At his worst, Peckinpah was a drunken hack who made unwatchable films, but at his best he was a master craftsman in the true Hitchockian sense. He knew how to play us like a fiddle, and with "Straw Dogs" he's forcing us to confront our own worst thoughts and impulses by making us revel in his. It's gross, and it's painful ... but there's something true about it in a way "Hostel" and "Saw" could never be. Not "true" in what he's saying with the movie, but "true" in the raw and terrible emotions that he's revealing. He's showing us his true self, with no apology or explanation or film-school obfuscation. And it ain't pretty.

I really don't know how much of this was intentional or how much I'm reading into it (I might be just another one of those film students trying to give myself an escape hatch), but I think there's a certain amount of value to be found in allowing a master artist to take you on a dark trip into his own dangerous psyche and neurosis. In "Straw Dogs" we're being confronted with Peckinpah's damaged male id in a way that's just all too naked, too bloody and uncooked. There's an open wound quality to this film that was (and is) like nothing I've experienced before or since.
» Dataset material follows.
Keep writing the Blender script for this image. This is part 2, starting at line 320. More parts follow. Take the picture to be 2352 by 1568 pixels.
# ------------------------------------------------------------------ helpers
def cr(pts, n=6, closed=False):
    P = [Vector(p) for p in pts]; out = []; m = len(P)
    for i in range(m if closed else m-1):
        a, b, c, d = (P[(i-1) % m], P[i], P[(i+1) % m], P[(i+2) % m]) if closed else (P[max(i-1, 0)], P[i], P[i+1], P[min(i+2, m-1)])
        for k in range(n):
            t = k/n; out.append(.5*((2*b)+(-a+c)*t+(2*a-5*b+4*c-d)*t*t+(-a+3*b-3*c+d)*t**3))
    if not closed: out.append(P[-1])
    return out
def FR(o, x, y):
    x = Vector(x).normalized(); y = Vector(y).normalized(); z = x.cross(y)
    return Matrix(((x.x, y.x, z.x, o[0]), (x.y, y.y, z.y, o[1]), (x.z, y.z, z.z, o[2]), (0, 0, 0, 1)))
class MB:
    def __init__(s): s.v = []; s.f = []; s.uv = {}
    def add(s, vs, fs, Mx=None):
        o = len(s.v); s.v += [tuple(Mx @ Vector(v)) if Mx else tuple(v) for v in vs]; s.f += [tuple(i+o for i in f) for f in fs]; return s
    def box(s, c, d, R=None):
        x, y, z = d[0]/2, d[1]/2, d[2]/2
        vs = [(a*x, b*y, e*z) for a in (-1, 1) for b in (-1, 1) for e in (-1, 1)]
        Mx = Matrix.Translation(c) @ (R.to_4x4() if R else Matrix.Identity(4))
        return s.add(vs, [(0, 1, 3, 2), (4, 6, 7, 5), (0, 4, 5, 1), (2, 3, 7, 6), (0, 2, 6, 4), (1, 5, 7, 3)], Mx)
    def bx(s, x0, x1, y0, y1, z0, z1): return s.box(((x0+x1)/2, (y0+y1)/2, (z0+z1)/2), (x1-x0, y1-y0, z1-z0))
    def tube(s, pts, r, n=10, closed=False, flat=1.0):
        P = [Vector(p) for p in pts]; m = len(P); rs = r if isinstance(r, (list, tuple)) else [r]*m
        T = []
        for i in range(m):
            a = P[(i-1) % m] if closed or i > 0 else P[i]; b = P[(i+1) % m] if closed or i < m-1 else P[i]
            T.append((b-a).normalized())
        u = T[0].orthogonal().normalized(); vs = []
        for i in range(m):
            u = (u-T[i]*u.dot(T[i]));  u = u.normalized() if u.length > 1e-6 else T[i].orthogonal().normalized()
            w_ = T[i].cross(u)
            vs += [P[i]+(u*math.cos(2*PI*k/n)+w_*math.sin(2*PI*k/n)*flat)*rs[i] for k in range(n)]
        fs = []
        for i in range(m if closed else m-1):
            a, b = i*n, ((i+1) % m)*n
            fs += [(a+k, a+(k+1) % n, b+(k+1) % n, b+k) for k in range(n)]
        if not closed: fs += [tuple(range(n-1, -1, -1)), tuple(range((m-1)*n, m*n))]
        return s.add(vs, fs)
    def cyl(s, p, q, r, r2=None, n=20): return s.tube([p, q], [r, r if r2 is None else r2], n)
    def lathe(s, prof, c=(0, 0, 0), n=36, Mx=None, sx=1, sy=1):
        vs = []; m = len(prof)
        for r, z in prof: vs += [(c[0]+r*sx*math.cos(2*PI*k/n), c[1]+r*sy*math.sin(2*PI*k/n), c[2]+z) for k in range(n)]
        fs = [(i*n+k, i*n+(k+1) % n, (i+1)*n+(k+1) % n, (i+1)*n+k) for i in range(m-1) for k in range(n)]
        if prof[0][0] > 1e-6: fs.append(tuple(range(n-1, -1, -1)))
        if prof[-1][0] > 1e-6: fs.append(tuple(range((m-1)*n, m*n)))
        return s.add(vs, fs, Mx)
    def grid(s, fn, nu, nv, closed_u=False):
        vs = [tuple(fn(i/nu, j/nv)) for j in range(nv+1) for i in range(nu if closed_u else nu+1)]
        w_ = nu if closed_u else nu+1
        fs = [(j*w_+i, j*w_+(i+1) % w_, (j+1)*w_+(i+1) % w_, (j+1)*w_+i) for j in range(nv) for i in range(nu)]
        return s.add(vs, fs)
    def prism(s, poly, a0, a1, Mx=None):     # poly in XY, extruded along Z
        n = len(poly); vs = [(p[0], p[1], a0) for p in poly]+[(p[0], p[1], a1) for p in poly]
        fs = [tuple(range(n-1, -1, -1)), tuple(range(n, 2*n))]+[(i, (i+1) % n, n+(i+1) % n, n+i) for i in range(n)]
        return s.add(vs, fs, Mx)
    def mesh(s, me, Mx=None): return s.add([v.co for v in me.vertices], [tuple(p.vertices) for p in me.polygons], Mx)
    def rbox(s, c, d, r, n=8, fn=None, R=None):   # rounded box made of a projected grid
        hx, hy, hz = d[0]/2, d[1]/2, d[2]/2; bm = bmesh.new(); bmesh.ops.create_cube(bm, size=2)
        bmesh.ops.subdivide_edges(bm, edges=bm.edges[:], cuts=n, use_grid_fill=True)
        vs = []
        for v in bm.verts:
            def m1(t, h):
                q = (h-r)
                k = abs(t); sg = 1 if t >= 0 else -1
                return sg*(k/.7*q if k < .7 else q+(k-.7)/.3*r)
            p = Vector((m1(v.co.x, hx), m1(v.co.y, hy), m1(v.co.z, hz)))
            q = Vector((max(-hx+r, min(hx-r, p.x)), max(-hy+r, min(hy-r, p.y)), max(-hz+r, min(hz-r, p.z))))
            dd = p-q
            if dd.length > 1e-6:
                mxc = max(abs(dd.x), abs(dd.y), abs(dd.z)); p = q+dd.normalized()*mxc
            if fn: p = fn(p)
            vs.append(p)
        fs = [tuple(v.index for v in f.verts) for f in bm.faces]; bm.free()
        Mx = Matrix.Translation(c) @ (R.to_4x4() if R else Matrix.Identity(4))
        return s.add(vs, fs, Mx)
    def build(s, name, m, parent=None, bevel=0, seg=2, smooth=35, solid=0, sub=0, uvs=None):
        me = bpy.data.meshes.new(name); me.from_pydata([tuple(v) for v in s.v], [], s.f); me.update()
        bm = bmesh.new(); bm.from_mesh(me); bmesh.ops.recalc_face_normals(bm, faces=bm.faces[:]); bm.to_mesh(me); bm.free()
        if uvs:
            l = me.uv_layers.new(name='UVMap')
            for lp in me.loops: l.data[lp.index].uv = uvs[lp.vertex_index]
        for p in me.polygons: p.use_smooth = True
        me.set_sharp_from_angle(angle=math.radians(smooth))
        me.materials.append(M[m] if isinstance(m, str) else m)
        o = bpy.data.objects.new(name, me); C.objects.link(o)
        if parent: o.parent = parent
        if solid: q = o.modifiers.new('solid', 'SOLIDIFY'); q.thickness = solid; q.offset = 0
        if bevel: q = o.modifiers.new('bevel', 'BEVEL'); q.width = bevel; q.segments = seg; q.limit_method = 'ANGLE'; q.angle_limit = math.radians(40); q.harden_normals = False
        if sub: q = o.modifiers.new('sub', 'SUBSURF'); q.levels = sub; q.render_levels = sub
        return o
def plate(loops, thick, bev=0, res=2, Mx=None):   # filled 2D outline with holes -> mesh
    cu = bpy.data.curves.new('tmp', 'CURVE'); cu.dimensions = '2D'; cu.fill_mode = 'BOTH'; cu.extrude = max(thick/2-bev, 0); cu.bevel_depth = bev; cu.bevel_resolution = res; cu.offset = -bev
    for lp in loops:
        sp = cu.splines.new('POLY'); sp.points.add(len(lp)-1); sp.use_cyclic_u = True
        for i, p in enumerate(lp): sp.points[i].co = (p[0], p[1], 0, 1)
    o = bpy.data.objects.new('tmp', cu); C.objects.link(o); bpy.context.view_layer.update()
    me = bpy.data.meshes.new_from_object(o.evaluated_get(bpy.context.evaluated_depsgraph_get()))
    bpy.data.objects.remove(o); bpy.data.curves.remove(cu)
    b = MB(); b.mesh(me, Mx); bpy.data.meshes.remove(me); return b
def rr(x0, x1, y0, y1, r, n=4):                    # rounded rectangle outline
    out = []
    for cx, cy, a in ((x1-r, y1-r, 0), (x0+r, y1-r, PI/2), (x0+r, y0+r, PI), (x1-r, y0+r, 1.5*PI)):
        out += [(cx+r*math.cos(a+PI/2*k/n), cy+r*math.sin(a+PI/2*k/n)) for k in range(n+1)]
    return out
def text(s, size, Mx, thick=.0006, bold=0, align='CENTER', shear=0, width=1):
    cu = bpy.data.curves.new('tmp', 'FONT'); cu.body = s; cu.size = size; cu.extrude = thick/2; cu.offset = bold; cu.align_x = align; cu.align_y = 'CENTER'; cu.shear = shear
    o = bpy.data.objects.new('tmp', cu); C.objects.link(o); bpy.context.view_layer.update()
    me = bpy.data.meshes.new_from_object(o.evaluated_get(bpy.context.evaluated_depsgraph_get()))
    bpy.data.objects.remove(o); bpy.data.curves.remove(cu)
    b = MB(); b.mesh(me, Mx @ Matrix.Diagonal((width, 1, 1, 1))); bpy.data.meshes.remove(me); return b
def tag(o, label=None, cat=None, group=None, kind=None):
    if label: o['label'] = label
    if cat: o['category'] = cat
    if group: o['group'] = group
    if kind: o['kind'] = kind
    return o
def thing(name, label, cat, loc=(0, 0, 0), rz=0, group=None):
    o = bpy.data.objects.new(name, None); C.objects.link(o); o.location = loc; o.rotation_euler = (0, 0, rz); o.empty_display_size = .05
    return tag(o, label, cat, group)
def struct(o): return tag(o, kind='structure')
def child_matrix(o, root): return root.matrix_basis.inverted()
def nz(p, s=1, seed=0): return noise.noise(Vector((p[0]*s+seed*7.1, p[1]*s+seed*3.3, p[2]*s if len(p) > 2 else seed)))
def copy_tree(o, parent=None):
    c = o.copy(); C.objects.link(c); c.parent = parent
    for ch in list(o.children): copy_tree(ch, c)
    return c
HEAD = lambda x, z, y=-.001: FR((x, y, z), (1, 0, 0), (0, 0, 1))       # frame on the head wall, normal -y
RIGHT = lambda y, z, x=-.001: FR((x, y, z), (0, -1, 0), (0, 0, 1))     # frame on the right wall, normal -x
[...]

It's a journey into a certain type of Heart of Darkness, and one we'd be well advised not to deny.

At his best, this is what Philip Roth does in his novels (with a good bit more elegance, to be sure), and what Picasso did in his paintings. As much as I hate to admit it, Peckinpah deserves to be spoken of in the same breath.
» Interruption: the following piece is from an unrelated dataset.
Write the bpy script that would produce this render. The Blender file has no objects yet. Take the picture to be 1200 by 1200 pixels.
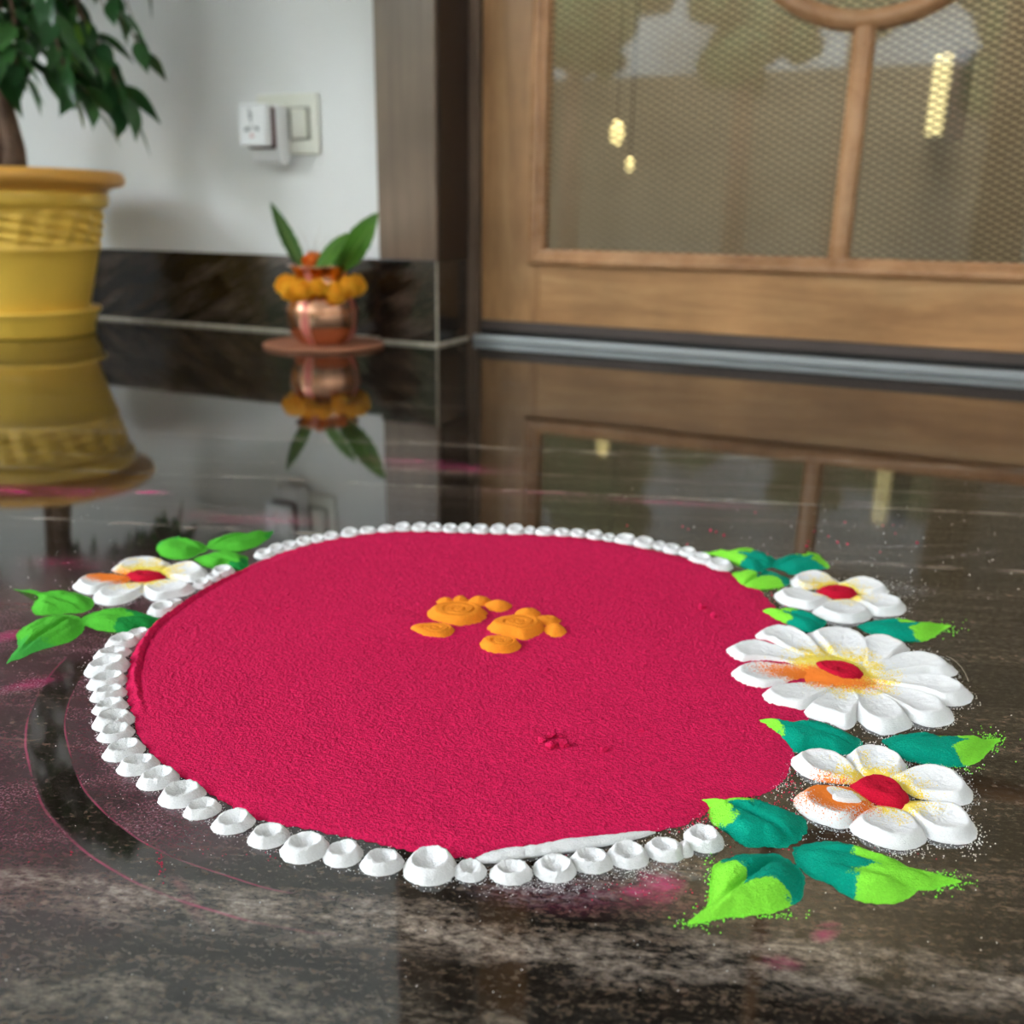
import bpy, bmesh, math, random
import numpy as np
from mathutils import Vector, Matrix

C = bpy.context.scene.collection
SC = bpy.context.scene
rng = np.random.default_rng(7)
random.seed(7)

# ------------------------------------------------------------------ camera
# World: the door wall runs along +X, depth into the picture is +Y, floor at z = 0.
F_PX, PITCH, ROLL, YAW, CAM_H = 1090.0, 0.3070, 0.0165, -0.405, 0.22
def _axes():
    cp, sp, c, s = math.cos(PITCH), math.sin(PITCH), math.cos(YAW), math.sin(YAW)
    M = np.array([[c, s, 0], [-s, c, 0], [0, 0, 1.0]])
    r, u, f = np.array([1, 0, 0.0]), np.array([0, sp, cp]), np.array([0, cp, -sp])
    cr, sr = math.cos(ROLL), math.sin(ROLL)
    return M @ (cr * r + sr * u), M @ (-sr * r + cr * u), M @ f
RI, UP, FW = _axes()
CAMP = np.array([0, 0, CAM_H])
cam_data = bpy.data.cameras.new('camera')
cam = bpy.data.objects.new('camera', cam_data)
C.objects.link(cam)
cam.matrix_world = Matrix(((RI[0], UP[0], -FW[0], 0), (RI[1], UP[1], -FW[1], 0), (RI[2], UP[2], -FW[2], CAM_H), (0, 0, 0, 1)))
cam_data.sensor_width = 36
cam_data.lens = F_PX / 1200 * 36
cam_data.clip_start = 0.01
cam_data.dof.use_dof = True
cam_data.dof.focus_distance = 0.385
cam_data.dof.aperture_fstop = 9.5
SC.camera = cam

# ------------------------------------------------------------------ sky, light, exposure
SC.view_settings.view_transform = 'Standard'
SC.view_settings.look = 'None'
SC.view_settings.gamma = 1
SC.view_settings.use_curve_mapping = False
SC.view_settings.exposure = 3.2
world = bpy.data.worlds.new('sky')
SC.world = world
world.use_nodes = True
wt = world.node_tree
wt.nodes.clear()
w_out = wt.nodes.new('ShaderNodeOutputWorld')
w_bg = wt.nodes.new('ShaderNodeBackground')
w_tc = wt.nodes.new('ShaderNodeTexCoord')
w_sep = wt.nodes.new('ShaderNodeSeparateXYZ')
w_ramp = wt.nodes.new('ShaderNodeValToRGB')
wt.links.new(w_tc.outputs['Generated'], w_sep.inputs[0])
wt.links.new(w_sep.outputs['Z'], w_ramp.inputs[0])
wt.links.new(w_ramp.outputs[0], w_bg.inputs[0])
wt.links.new(w_bg.outputs[0], w_out.inputs[0])
w_ramp.color_ramp.elements[0].position = 0.0
w_ramp.color_ramp.elements[0].color = (1.0, 0.985, 0.95, 1)
w_ramp.color_ramp.elements[1].position = 0.8
w_ramp.color_ramp.elements[1].color = (0.72, 0.84, 1.0, 1)
w_bg.inputs[1].default_value = 2.2

# ------------------------------------------------------------------ helpers
def ray(x, y):
    return FW + (x - 600) / F_PX * RI - (y - 600) / F_PX * UP
def ground(x, y, z=0.0):
    d = ray(x, y)
    return (CAMP + d * ((z - CAM_H) / d[2]))[:2]
def smooth(a, b, x):
    t = np.clip((x - a) / (b - a), 0, 1)
    return t * t * (3 - 2 * t)
_lat = rng.random((256, 256))
def vnoise(x, y, s=1.0, o=0.0):
    x, y = np.asarray(x) * s + o * 17.3 + 1000, np.asarray(y) * s + o * 31.7 + 1000
    xi, yi = np.floor(x).astype(int), np.floor(y).astype(int)
    fx, fy = x - xi, y - yi
    fx, fy = fx * fx * (3 - 2 * fx), fy * fy * (3 - 2 * fy)
    g = lambda i, j: _lat[(xi + i) % 256, (yi + j) % 256]
    return ((g(0, 0) * (1 - fx) + g(1, 0) * fx) * (1 - fy) + (g(0, 1) * (1 - fx) + g(1, 1) * fx) * fy) * 2 - 1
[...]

So I find that I hold two equal and opposing views of this movie, and the 20 years between now and my first experience with it haven't changed that one iota. I find the film absolutely revolting, and not just because what it shows but because of what it is. And yet I find it terribly compelling. It's a powerful masterwork by a real artist working at the top of his game. I can't dismiss it, as much as I would like to.

No one promised us our idols would be nice people.